La seule chose que pouvait faire Gabriel, outre manifester et prendre son mal en patience en attendant la sonnerie libératrice du téléphone, c’était d’adresser des mails aux Français connus et susceptibles de l’aider comme Chirac et… Chedid. Kyungeun l’a représenté, de même qu’il a imprégné son ressenti (nourri par les repérages, notamment) dans la représentation, à la fois lumineuse et oppressante, qu’il fait du Liban et des événements de 2006.
Une expérience bénéfique qui a donc conduit Kyungeun à visiter du pays, à dessiner plus avec les pieds qu’avec les fesses (comme il l’explique dans le morceau qui suit) dans un contexte de véritable poudrière. Poudrière, oui, mais Joseph avoue s’y sentir mieux qu’à Paris.

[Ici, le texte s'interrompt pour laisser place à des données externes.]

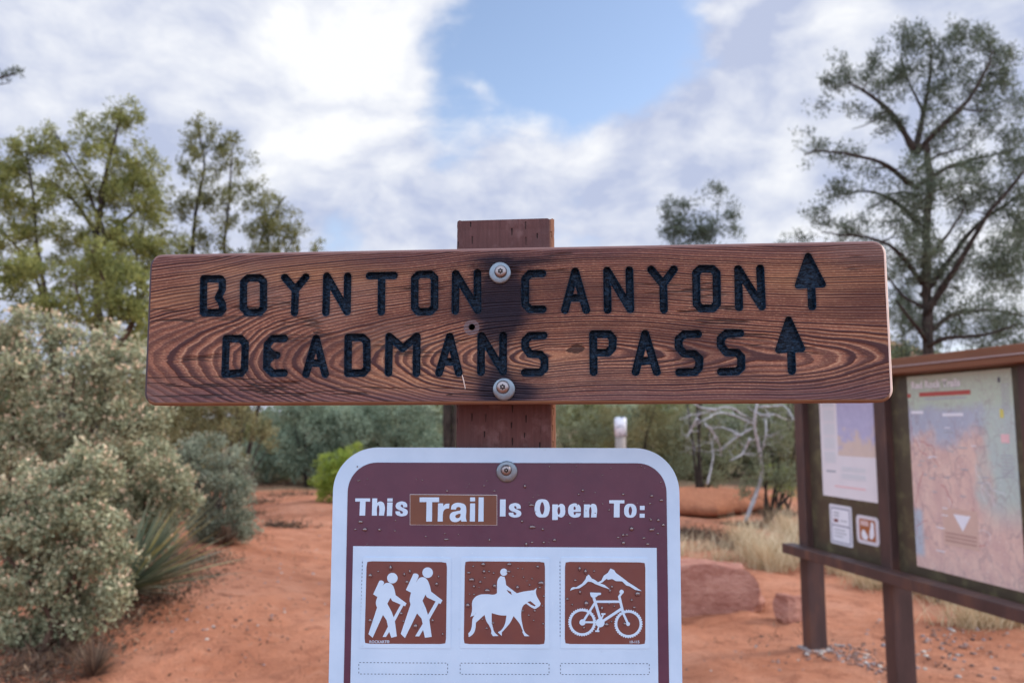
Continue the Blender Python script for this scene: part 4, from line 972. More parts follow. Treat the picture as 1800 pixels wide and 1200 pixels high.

Les solutions pour assainir la situation et les conflits au Liban, Joseph ne les a pas. C’est souvent frustré qu’il revient en France après un séjour dans son pays où rien n’a changé depuis la dernière fois. Pourtant Kyungeun a peut-être vu des signes d’espoir. L’occasion aussi d’aborder le soutien d’Amnesty autour de ce livre.
Enfin pour conclure et parce qu’il y a une vie après Yallah Bye, j’ai demandé aux deux auteurs leurs différents projets. Surprise, si Kyungeun cherche de nouveaux projets, Joseph ne sait pas s’il continuera dans la BD, les prochaines années, se dirigeant plus vers l’audiovisuel avec un documentaire.

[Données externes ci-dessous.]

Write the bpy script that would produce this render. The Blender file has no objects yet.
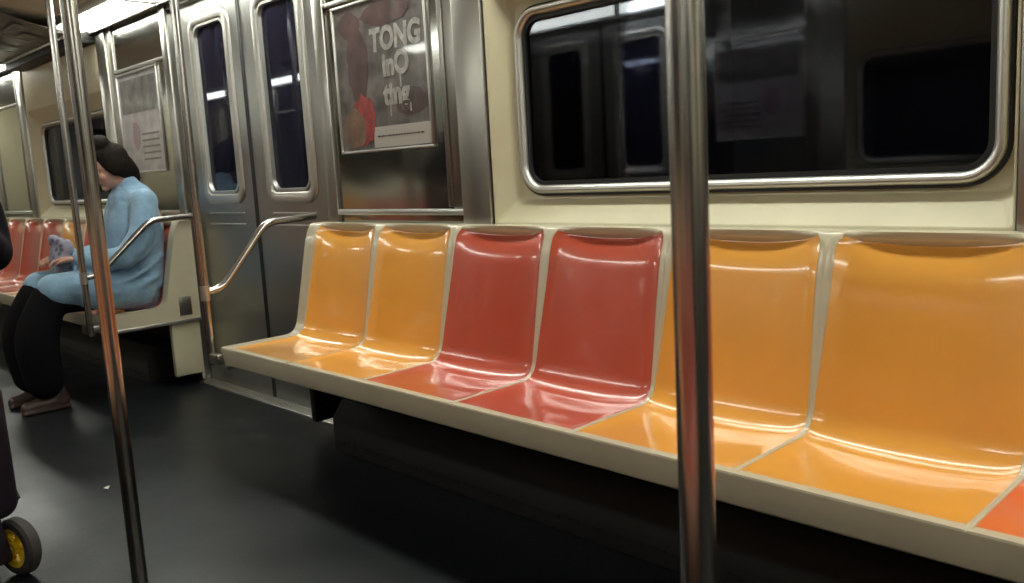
import bpy, bmesh, math, random
from mathutils import Vector, Matrix
random.seed(5)
PI = math.pi
S = bpy.context.scene
COL = S.collection
XC, YC = -3.815, 0.727          # centre of the visible door pair / centre line of the car
H = 2.14                        # ceiling height

# ------------------------------------------------------------ materials
def new_mat(name):
    m = bpy.data.materials.new(name); m.use_nodes = True
    return m, m.node_tree.nodes, m.node_tree.links, m.node_tree.nodes['Principled BSDF']
def setp(b, **k):
    for a, v in k.items():
        b.inputs[a.replace('_', ' ')].default_value = v
def plain(name, col, rough=.5, metal=0, coat=0, coat_rough=.1, noise=0, nscale=8, bump=0, bscale=60, spec=.5, sheen=0):
    m, N, L, b = new_mat(name)
    setp(b, Base_Color=(*col, 1), Roughness=rough, Metallic=metal, Coat_Weight=coat, Coat_Roughness=coat_rough)
    b.inputs['Specular IOR Level'].default_value = spec
    b.inputs['Sheen Weight'].default_value = sheen
    tc = N.new('ShaderNodeTexCoord')
    if noise:
        n = N.new('ShaderNodeTexNoise'); n.inputs['Scale'].default_value = nscale; n.inputs['Detail'].default_value = 4
        L.new(tc.outputs['Object'], n.inputs['Vector'])
        mx = N.new('ShaderNodeMix'); mx.data_type = 'RGBA'; mx.inputs[0].default_value = 1
        r = N.new('ShaderNodeValToRGB')
        r.color_ramp.elements[0].position = .3; r.color_ramp.elements[1].position = .7
        r.color_ramp.elements[0].color = (*[c * (1 - noise) for c in col], 1)
        r.color_ramp.elements[1].color = (*[min(1, c * (1 + noise)) for c in col], 1)
        L.new(n.outputs['Fac'], r.inputs['Fac']); L.new(r.outputs['Color'], b.inputs['Base Color'])
    if bump:
        n2 = N.new('ShaderNodeTexNoise'); n2.inputs['Scale'].default_value = bscale; n2.inputs['Detail'].default_value = 3
        L.new(tc.outputs['Object'], n2.inputs['Vector'])
        bp = N.new('ShaderNodeBump'); bp.inputs['Strength'].default_value = bump; bp.inputs['Distance'].default_value = .01
        L.new(n2.outputs['Fac'], bp.inputs['Height']); L.new(bp.outputs['Normal'], b.inputs['Normal'])
    return m
def steel(name, col, rough, stretch=(1, 1, 40), bump=.03, wav=.0, wear=.25):
    m, N, L, b = new_mat(name)
    setp(b, Base_Color=(*col, 1), Metallic=1, Roughness=rough)
    tc = N.new('ShaderNodeTexCoord'); mp = N.new('ShaderNodeMapping'); mp.inputs['Scale'].default_value = stretch
    L.new(tc.outputs['Object'], mp.inputs['Vector'])
    n = N.new('ShaderNodeTexNoise'); n.inputs['Scale'].default_value = 12; n.inputs['Detail'].default_value = 6
    L.new(mp.outputs['Vector'], n.inputs['Vector'])
    r = N.new('ShaderNodeMapRange'); r.inputs['To Min'].default_value = rough * (1 - wear); r.inputs['To Max'].default_value = rough * (1 + wear)
    L.new(n.outputs['Fac'], r.inputs['Value']); L.new(r.outputs['Result'], b.inputs['Roughness'])
    bp = N.new('ShaderNodeBump'); bp.inputs['Strength'].default_value = bump; bp.inputs['Distance'].default_value = .002
    L.new(n.outputs['Fac'], bp.inputs['Height'])
    last = bp if bump else None
    if wav:
        n2 = N.new('ShaderNodeTexNoise'); n2.inputs['Scale'].default_value = 3.2; n2.inputs['Detail'].default_value = 1
        L.new(tc.outputs['Object'], n2.inputs['Vector'])
        b2 = N.new('ShaderNodeBump'); b2.inputs['Strength'].default_value = wav; b2.inputs['Distance'].default_value = .01
        L.new(n2.outputs['Fac'], b2.inputs['Height'])
        if bump: L.new(bp.outputs['Normal'], b2.inputs['Normal'])
        last = b2
    if last: L.new(last.outputs['Normal'], b.inputs['Normal'])
    return m
def emit(name, col, s):
    m, N, L, b = new_mat(name)
    setp(b, Base_Color=(.9, .9, .9, 1), Roughness=.4)
    b.inputs['Emission Color'].default_value = (*col, 1); b.inputs['Emission Strength'].default_value = s
    return m
def glass(name, tint, film=None):
    m, N, L, b = new_mat(name)
    N.remove(b); out = N['Material Output']
    t = N.new('ShaderNodeBsdfTransparent'); t.inputs['Color'].default_value = (*tint, 1)
    g = N.new('ShaderNodeBsdfGlossy'); g.inputs['Roughness'].default_value = .03; g.inputs['Color'].default_value = (.62, .64, .70, 1)
    f = N.new('ShaderNodeFresnel'); f.inputs['IOR'].default_value = 1.6
    mx = N.new('ShaderNodeMixShader')
    L.new(f.outputs[0], mx.inputs[0]); L.new(t.outputs[0], mx.inputs[1]); L.new(g.outputs[0], mx.inputs[2])
    if film:                       # streaky tinted film, the navy reflection put into its colour
        d = N.new('ShaderNodeBsdfDiffuse'); d.inputs['Color'].default_value = (*film, 1)
        tc = N.new('ShaderNodeTexCoord'); mp = N.new('ShaderNodeMapping'); mp.inputs['Scale'].default_value = (14, 14, 2)
        n = N.new('ShaderNodeTexNoise'); n.inputs['Scale'].default_value = 2; n.inputs['Detail'].default_value = 5
        L.new(tc.outputs['Object'], mp.inputs['Vector']); L.new(mp.outputs['Vector'], n.inputs['Vector'])
        r = N.new('ShaderNodeMapRange'); r.inputs['From Min'].default_value = .3; r.inputs['From Max'].default_value = .7
        r.inputs['To Min'].default_value = .25; r.inputs['To Max'].default_value = .65
        L.new(n.outputs['Fac'], r.inputs['Value'])
        m2 = N.new('ShaderNodeMixShader'); L.new(r.outputs[0], m2.inputs[0])
        L.new(t.outputs[0], m2.inputs[1]); L.new(d.outputs[0], m2.inputs[2]); L.new(m2.outputs[0], mx.inputs[1])
    L.new(mx.outputs[0], out.inputs['Surface'])
    return m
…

Et puisqu’il était temps de prendre congé de ces chouettes auteurs intéressés et intéressants, nous leur souhaitons une très belle année de la… chèvre! La notre commence plutôt bien avec une bande dessinée, pas politique mais universelle et plein d’humanité! Plus qu’à conseiller!
Yallah Bye!, Joseph Safieddine et Kyungeun Park, Le Lombard, 168p., 20,5€.